▶ [GIVEN INFORMATION]:
::::
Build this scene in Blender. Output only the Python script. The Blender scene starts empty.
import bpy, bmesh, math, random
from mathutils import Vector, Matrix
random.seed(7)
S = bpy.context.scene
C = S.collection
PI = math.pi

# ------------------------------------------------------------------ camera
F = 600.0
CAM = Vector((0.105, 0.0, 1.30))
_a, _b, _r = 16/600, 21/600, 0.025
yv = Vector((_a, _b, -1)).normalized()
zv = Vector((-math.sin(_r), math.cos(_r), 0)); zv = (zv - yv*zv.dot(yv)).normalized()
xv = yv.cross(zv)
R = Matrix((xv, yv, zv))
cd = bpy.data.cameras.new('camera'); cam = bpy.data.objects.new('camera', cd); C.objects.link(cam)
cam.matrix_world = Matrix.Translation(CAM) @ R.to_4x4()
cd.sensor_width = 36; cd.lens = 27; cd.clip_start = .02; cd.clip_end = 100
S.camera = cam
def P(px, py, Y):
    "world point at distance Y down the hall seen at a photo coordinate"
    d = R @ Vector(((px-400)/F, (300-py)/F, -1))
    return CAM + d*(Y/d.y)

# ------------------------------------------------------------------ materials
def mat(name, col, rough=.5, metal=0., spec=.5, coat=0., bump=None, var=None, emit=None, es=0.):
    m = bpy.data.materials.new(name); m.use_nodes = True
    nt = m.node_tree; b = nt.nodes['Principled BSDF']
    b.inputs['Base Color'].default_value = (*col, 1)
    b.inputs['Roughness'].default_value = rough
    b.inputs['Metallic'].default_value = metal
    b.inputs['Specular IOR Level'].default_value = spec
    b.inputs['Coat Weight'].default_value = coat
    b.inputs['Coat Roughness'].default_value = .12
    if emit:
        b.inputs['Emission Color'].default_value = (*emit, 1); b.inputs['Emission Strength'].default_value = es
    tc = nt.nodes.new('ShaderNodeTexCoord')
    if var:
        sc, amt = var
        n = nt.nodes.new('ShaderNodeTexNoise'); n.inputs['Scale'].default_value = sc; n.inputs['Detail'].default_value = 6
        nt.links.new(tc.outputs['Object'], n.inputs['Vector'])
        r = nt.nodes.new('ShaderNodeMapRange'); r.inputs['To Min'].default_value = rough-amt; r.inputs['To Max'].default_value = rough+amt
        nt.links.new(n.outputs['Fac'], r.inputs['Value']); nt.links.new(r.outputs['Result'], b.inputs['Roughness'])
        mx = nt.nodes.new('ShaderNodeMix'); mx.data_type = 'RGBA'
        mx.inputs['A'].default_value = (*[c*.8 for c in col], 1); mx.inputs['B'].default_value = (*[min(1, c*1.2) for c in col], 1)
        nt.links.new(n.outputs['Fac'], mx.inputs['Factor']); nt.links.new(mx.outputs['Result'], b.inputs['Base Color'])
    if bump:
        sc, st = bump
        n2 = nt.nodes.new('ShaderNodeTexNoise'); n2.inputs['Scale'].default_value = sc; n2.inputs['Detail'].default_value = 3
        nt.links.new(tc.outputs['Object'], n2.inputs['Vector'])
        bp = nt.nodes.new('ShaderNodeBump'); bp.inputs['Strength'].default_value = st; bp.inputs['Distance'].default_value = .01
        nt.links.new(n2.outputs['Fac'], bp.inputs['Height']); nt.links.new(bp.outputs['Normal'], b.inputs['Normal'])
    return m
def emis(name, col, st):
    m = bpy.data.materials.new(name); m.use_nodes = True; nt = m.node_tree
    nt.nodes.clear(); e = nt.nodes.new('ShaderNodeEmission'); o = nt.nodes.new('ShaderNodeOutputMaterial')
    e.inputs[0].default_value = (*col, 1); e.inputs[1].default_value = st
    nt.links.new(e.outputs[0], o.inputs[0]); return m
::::
▶ [INSTRUCTION]: Everything from the first line of the data through the line containing "return CAM + d*(Y/d.y)" should be echoed exactly. Add nothing.

▶ [RESULT BELOW]:
Build this scene in Blender. Output only the Python script. The Blender scene starts empty.
import bpy, bmesh, math, random
from mathutils import Vector, Matrix
random.seed(7)
S = bpy.context.scene
C = S.collection
PI = math.pi

# ------------------------------------------------------------------ camera
F = 600.0
CAM = Vector((0.105, 0.0, 1.30))
_a, _b, _r = 16/600, 21/600, 0.025
yv = Vector((_a, _b, -1)).normalized()
zv = Vector((-math.sin(_r), math.cos(_r), 0)); zv = (zv - yv*zv.dot(yv)).normalized()
xv = yv.cross(zv)
R = Matrix((xv, yv, zv))
cd = bpy.data.cameras.new('camera'); cam = bpy.data.objects.new('camera', cd); C.objects.link(cam)
cam.matrix_world = Matrix.Translation(CAM) @ R.to_4x4()
cd.sensor_width = 36; cd.lens = 27; cd.clip_start = .02; cd.clip_end = 100
S.camera = cam
def P(px, py, Y):
    "world point at distance Y down the hall seen at a photo coordinate"
    d = R @ Vector(((px-400)/F, (300-py)/F, -1))
    return CAM + d*(Y/d.y)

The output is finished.